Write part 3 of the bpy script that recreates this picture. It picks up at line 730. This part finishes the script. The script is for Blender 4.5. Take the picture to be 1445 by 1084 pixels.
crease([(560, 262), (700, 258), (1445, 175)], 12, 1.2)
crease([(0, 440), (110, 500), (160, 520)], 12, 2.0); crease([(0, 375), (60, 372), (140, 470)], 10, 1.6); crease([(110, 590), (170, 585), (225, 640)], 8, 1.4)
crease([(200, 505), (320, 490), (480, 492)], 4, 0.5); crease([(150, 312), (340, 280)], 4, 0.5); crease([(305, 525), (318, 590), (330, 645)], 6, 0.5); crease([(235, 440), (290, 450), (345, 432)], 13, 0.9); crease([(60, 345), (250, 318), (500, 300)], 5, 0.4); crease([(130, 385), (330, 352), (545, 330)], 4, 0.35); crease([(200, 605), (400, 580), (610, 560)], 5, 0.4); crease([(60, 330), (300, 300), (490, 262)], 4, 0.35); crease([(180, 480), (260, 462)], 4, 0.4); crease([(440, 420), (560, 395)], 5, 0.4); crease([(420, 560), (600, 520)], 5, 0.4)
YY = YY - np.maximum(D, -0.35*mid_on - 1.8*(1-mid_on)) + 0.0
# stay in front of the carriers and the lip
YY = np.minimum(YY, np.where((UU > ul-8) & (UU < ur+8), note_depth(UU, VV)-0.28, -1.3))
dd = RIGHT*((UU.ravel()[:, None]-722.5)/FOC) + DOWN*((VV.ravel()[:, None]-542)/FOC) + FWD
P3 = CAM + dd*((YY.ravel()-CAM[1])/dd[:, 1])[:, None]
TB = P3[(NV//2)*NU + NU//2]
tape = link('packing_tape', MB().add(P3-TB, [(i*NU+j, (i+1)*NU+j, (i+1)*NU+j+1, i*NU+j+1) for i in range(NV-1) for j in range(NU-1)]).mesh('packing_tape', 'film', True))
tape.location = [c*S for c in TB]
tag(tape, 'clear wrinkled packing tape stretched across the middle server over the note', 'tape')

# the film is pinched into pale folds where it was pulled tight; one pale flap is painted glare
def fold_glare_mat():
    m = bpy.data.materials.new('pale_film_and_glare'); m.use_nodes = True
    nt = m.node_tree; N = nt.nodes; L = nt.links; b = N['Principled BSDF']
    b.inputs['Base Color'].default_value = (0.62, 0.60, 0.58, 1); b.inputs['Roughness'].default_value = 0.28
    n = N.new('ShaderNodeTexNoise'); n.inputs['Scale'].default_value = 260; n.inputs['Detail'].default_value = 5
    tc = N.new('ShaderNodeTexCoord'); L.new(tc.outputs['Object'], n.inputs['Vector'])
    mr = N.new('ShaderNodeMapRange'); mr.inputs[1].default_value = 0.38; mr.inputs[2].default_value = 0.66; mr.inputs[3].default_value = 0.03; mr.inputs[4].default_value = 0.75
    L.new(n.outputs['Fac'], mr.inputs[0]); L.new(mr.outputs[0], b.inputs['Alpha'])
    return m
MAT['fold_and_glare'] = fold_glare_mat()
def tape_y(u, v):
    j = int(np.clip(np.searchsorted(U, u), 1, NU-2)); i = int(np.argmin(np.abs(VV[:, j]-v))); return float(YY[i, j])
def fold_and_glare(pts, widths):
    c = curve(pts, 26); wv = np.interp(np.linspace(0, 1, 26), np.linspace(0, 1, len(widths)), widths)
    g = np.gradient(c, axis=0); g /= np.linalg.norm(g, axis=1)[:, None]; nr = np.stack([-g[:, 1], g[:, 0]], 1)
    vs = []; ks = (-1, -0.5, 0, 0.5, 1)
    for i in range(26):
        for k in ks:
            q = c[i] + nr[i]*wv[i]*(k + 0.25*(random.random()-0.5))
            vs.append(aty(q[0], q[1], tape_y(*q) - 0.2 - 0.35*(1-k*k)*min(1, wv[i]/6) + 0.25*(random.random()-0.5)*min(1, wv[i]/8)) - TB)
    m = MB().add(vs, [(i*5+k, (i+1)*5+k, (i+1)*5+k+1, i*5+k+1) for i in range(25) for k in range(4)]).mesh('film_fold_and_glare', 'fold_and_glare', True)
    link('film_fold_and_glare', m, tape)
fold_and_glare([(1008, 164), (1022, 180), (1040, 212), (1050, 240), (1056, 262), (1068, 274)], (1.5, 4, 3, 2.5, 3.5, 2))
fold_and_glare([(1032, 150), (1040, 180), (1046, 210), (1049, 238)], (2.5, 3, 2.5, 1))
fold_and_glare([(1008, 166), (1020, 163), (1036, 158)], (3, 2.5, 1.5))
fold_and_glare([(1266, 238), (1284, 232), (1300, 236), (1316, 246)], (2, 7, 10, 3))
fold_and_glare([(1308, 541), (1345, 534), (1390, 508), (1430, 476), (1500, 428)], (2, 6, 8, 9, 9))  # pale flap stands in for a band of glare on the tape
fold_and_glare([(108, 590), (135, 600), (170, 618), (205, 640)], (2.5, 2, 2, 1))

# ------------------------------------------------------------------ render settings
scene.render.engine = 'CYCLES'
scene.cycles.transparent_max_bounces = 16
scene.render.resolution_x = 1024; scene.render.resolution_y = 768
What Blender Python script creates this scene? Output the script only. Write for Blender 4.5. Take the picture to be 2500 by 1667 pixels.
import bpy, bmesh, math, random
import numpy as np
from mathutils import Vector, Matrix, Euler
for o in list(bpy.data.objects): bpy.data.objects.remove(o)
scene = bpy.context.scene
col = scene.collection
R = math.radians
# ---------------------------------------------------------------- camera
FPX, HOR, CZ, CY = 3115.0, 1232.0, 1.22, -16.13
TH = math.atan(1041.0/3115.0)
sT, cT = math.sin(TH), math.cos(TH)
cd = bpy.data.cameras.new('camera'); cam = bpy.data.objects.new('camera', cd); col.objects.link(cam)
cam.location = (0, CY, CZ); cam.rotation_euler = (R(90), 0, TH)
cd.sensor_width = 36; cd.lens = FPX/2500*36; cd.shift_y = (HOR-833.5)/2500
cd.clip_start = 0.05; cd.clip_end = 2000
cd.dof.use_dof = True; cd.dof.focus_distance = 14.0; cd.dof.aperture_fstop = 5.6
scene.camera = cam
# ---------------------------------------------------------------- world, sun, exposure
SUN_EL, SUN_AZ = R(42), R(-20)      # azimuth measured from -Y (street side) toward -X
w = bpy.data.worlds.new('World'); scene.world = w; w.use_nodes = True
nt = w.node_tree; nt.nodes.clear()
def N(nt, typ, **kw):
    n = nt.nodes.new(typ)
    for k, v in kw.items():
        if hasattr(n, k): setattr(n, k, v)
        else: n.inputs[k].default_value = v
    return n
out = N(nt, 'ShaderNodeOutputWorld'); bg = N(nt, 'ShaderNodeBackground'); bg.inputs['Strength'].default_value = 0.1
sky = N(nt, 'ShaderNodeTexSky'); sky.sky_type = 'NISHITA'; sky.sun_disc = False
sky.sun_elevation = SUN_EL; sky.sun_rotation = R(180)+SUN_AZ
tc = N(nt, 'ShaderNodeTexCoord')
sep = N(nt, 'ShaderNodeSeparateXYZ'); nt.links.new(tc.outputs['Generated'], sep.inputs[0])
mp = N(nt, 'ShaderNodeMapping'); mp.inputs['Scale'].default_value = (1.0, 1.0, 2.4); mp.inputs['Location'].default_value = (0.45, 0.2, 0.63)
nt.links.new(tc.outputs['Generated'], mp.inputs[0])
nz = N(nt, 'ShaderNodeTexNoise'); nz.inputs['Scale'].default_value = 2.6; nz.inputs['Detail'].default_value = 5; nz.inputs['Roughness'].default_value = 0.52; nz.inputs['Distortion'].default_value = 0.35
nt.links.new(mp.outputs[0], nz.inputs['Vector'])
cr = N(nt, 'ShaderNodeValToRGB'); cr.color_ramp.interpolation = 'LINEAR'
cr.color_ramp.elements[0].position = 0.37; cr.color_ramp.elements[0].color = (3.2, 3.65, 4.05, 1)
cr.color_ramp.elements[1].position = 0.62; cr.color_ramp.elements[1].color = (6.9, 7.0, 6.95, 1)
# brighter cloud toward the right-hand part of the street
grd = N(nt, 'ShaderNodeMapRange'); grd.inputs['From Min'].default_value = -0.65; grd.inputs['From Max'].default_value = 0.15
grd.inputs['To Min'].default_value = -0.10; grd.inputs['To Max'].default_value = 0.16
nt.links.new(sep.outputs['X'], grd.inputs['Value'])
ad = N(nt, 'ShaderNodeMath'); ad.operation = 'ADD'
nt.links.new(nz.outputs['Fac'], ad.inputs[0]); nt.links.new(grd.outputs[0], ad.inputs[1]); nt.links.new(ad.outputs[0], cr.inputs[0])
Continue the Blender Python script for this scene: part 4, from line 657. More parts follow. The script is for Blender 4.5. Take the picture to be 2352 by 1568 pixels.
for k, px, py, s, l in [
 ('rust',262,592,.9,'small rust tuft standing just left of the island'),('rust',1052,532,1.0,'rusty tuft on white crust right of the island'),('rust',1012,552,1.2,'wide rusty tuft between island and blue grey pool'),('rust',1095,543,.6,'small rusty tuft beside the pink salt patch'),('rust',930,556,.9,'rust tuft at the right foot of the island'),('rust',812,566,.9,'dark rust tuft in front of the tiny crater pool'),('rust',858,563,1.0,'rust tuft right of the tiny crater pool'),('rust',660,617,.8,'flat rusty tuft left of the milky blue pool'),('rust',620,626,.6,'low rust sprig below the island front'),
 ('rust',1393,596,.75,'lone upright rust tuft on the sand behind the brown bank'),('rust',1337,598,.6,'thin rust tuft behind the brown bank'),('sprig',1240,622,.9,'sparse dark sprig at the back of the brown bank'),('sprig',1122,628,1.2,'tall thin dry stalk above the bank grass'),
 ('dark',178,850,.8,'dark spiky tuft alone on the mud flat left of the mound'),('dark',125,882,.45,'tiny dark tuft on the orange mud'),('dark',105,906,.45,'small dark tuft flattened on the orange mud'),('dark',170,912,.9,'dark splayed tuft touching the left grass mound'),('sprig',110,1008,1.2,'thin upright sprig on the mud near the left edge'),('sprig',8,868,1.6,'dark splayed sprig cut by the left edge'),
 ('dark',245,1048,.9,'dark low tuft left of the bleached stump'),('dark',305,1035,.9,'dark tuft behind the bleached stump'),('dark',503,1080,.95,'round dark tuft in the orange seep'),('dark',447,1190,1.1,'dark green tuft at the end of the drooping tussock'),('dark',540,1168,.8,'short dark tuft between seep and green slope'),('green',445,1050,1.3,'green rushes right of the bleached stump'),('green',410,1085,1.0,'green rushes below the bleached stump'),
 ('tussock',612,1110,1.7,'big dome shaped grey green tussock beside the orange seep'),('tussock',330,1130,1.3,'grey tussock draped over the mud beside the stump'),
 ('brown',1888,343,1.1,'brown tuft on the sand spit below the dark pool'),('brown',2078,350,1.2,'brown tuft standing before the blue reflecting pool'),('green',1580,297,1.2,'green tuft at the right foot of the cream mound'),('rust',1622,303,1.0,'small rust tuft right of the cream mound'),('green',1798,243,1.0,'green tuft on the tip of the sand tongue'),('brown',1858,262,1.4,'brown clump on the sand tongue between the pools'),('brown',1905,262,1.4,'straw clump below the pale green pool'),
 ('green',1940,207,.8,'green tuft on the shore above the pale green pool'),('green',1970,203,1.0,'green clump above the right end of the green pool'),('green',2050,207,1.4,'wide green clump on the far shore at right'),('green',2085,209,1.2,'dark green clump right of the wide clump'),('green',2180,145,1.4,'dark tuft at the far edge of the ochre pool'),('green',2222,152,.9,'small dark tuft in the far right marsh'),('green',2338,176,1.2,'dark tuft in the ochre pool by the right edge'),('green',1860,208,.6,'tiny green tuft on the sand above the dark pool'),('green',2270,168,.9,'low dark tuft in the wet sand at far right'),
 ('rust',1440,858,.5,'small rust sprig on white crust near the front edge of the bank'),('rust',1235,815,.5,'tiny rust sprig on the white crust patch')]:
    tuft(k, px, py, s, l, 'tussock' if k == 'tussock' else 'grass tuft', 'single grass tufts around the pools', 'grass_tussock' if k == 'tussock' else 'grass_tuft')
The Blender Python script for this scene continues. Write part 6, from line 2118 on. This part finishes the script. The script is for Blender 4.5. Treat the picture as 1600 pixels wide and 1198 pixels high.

◆ DO THIS ◆
Return each line where "links" shows up.

◆ TASK SOLUTION ◆
    nt = m.node_tree; N = nt.nodes; L = nt.links; b = N['Principled BSDF']
sep = N(nt, 'ShaderNodeSeparateXYZ'); nt.links.new(tc.outputs['Generated'], sep.inputs[0])
nt.links.new(tc.outputs['Generated'], mp.inputs[0])
nt.links.new(mp.outputs[0], nz.inputs['Vector'])
nt.links.new(sep.outputs['X'], grd.inputs['Value'])
nt.links.new(nz.outputs['Fac'], ad.inputs[0]); nt.links.new(grd.outputs[0], ad.inputs[1]); nt.links.new(ad.outputs[0], cr.inputs[0])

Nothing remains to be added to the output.